═══ INPUT FOR THIS TASK

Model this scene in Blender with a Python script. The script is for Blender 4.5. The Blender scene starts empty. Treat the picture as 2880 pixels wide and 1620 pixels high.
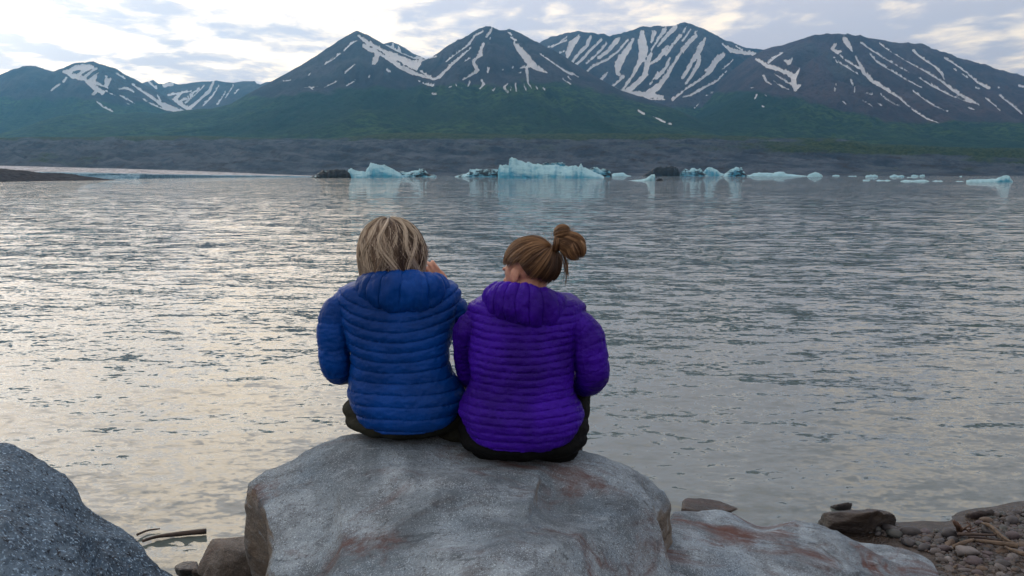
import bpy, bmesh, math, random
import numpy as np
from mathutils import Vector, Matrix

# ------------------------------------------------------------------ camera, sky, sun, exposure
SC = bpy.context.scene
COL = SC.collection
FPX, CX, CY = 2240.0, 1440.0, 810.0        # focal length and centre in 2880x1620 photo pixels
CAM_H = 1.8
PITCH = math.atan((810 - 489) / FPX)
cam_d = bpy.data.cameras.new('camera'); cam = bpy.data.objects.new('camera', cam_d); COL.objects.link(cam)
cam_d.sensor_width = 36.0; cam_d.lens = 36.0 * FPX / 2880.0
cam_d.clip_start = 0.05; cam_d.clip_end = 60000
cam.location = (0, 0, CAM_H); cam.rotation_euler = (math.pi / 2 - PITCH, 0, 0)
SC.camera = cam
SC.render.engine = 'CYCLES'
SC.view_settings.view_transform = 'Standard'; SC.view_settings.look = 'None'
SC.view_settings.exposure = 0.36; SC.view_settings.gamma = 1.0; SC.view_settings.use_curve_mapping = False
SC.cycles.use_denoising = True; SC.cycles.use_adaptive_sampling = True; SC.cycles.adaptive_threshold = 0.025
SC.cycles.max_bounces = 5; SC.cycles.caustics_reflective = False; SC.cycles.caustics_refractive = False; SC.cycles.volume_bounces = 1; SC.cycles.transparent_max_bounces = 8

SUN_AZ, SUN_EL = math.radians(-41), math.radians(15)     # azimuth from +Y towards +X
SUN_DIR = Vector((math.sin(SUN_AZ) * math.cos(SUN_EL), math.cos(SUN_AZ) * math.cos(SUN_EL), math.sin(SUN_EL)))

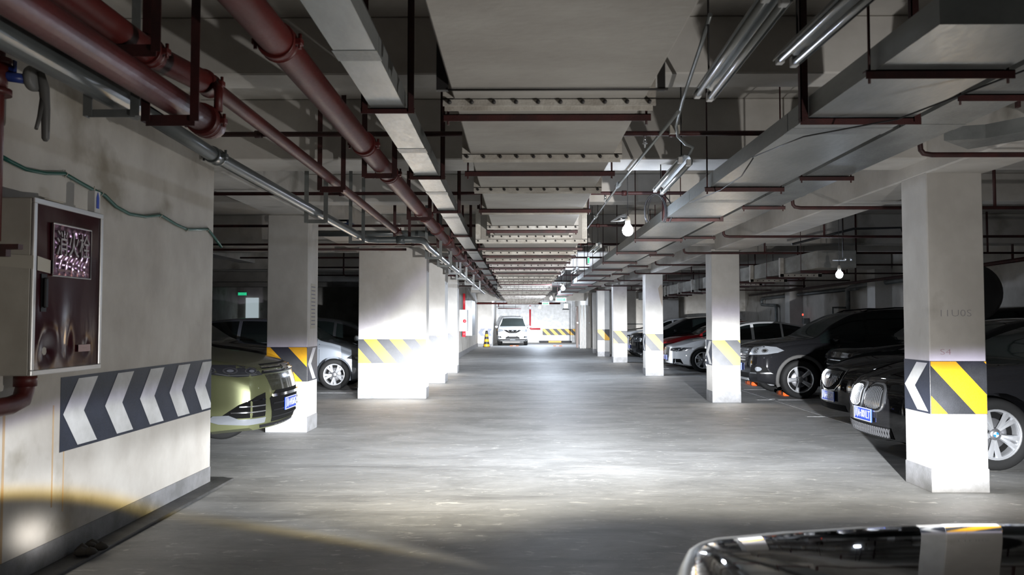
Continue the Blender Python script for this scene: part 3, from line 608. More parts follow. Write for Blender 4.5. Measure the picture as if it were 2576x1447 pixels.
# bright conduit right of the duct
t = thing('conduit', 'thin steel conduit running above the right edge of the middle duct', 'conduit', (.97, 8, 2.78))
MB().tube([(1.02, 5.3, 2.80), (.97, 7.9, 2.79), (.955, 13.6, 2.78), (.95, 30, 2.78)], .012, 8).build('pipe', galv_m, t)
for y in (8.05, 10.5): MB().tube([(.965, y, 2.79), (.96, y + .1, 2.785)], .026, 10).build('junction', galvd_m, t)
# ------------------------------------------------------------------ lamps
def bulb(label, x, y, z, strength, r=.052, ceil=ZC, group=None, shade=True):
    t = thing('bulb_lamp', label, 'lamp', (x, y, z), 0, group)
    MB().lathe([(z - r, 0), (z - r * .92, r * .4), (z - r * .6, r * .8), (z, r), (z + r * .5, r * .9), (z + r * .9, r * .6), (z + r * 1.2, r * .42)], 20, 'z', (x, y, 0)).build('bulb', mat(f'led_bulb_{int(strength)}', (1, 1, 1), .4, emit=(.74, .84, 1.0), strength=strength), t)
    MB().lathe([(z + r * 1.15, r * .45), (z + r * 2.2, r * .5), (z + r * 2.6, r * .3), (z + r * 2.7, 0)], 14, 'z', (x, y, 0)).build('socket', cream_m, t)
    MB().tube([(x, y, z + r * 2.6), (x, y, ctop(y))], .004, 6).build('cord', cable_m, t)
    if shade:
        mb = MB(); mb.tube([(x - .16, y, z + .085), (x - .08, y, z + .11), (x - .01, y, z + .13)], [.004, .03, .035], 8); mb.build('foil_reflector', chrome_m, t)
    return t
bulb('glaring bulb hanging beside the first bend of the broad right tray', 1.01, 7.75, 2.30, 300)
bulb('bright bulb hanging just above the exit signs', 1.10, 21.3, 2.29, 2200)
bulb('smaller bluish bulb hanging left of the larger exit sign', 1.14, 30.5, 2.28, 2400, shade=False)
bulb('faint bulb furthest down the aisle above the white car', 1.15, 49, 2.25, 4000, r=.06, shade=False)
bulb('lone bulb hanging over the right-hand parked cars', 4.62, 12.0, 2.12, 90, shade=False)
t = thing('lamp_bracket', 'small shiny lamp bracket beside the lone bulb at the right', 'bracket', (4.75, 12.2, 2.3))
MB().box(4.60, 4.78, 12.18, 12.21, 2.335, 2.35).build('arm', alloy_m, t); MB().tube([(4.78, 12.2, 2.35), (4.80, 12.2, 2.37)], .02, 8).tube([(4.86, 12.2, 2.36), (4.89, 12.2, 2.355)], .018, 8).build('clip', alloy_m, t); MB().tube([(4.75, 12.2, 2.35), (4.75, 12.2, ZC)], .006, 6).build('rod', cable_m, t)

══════

## WHAT YOU WILL DO
In your copy, leave out the pictures and reproduce the material above exactly.

## CORRECT ANSWER
Model this scene in Blender with a Python script. The script is for Blender 4.5. The Blender scene starts empty. Treat the picture as 2880 pixels wide and 1620 pixels high.
import bpy, bmesh, math, random
import numpy as np
from mathutils import Vector, Matrix

# ------------------------------------------------------------------ camera, sky, sun, exposure
SC = bpy.context.scene
COL = SC.collection
FPX, CX, CY = 2240.0, 1440.0, 810.0        # focal length and centre in 2880x1620 photo pixels
CAM_H = 1.8
PITCH = math.atan((810 - 489) / FPX)
cam_d = bpy.data.cameras.new('camera'); cam = bpy.data.objects.new('camera', cam_d); COL.objects.link(cam)
cam_d.sensor_width = 36.0; cam_d.lens = 36.0 * FPX / 2880.0
cam_d.clip_start = 0.05; cam_d.clip_end = 60000
cam.location = (0, 0, CAM_H); cam.rotation_euler = (math.pi / 2 - PITCH, 0, 0)
SC.camera = cam
SC.render.engine = 'CYCLES'
SC.view_settings.view_transform = 'Standard'; SC.view_settings.look = 'None'
SC.view_settings.exposure = 0.36; SC.view_settings.gamma = 1.0; SC.view_settings.use_curve_mapping = False
SC.cycles.use_denoising = True; SC.cycles.use_adaptive_sampling = True; SC.cycles.adaptive_threshold = 0.025
SC.cycles.max_bounces = 5; SC.cycles.caustics_reflective = False; SC.cycles.caustics_refractive = False; SC.cycles.volume_bounces = 1; SC.cycles.transparent_max_bounces = 8

SUN_AZ, SUN_EL = math.radians(-41), math.radians(15)     # azimuth from +Y towards +X
SUN_DIR = Vector((math.sin(SUN_AZ) * math.cos(SUN_EL), math.cos(SUN_AZ) * math.cos(SUN_EL), math.sin(SUN_EL)))

Continue the Blender Python script for this scene: part 3, from line 608. More parts follow. Write for Blender 4.5. Measure the picture as if it were 2576x1447 pixels.
# bright conduit right of the duct
t = thing('conduit', 'thin steel conduit running above the right edge of the middle duct', 'conduit', (.97, 8, 2.78))
MB().tube([(1.02, 5.3, 2.80), (.97, 7.9, 2.79), (.955, 13.6, 2.78), (.95, 30, 2.78)], .012, 8).build('pipe', galv_m, t)
for y in (8.05, 10.5): MB().tube([(.965, y, 2.79), (.96, y + .1, 2.785)], .026, 10).build('junction', galvd_m, t)
# ------------------------------------------------------------------ lamps
def bulb(label, x, y, z, strength, r=.052, ceil=ZC, group=None, shade=True):
    t = thing('bulb_lamp', label, 'lamp', (x, y, z), 0, group)
    MB().lathe([(z - r, 0), (z - r * .92, r * .4), (z - r * .6, r * .8), (z, r), (z + r * .5, r * .9), (z + r * .9, r * .6), (z + r * 1.2, r * .42)], 20, 'z', (x, y, 0)).build('bulb', mat(f'led_bulb_{int(strength)}', (1, 1, 1), .4, emit=(.74, .84, 1.0), strength=strength), t)
    MB().lathe([(z + r * 1.15, r * .45), (z + r * 2.2, r * .5), (z + r * 2.6, r * .3), (z + r * 2.7, 0)], 14, 'z', (x, y, 0)).build('socket', cream_m, t)
    MB().tube([(x, y, z + r * 2.6), (x, y, ctop(y))], .004, 6).build('cord', cable_m, t)
    if shade:
        mb = MB(); mb.tube([(x - .16, y, z + .085), (x - .08, y, z + .11), (x - .01, y, z + .13)], [.004, .03, .035], 8); mb.build('foil_reflector', chrome_m, t)
    return t
bulb('glaring bulb hanging beside the first bend of the broad right tray', 1.01, 7.75, 2.30, 300)
bulb('bright bulb hanging just above the exit signs', 1.10, 21.3, 2.29, 2200)
bulb('smaller bluish bulb hanging left of the larger exit sign', 1.14, 30.5, 2.28, 2400, shade=False)
bulb('faint bulb furthest down the aisle above the white car', 1.15, 49, 2.25, 4000, r=.06, shade=False)
bulb('lone bulb hanging over the right-hand parked cars', 4.62, 12.0, 2.12, 90, shade=False)
t = thing('lamp_bracket', 'small shiny lamp bracket beside the lone bulb at the right', 'bracket', (4.75, 12.2, 2.3))
MB().box(4.60, 4.78, 12.18, 12.21, 2.335, 2.35).build('arm', alloy_m, t); MB().tube([(4.78, 12.2, 2.35), (4.80, 12.2, 2.37)], .02, 8).tube([(4.86, 12.2, 2.36), (4.89, 12.2, 2.355)], .018, 8).build('clip', alloy_m, t); MB().tube([(4.75, 12.2, 2.35), (4.75, 12.2, ZC)], .006, 6).build('rod', cable_m, t)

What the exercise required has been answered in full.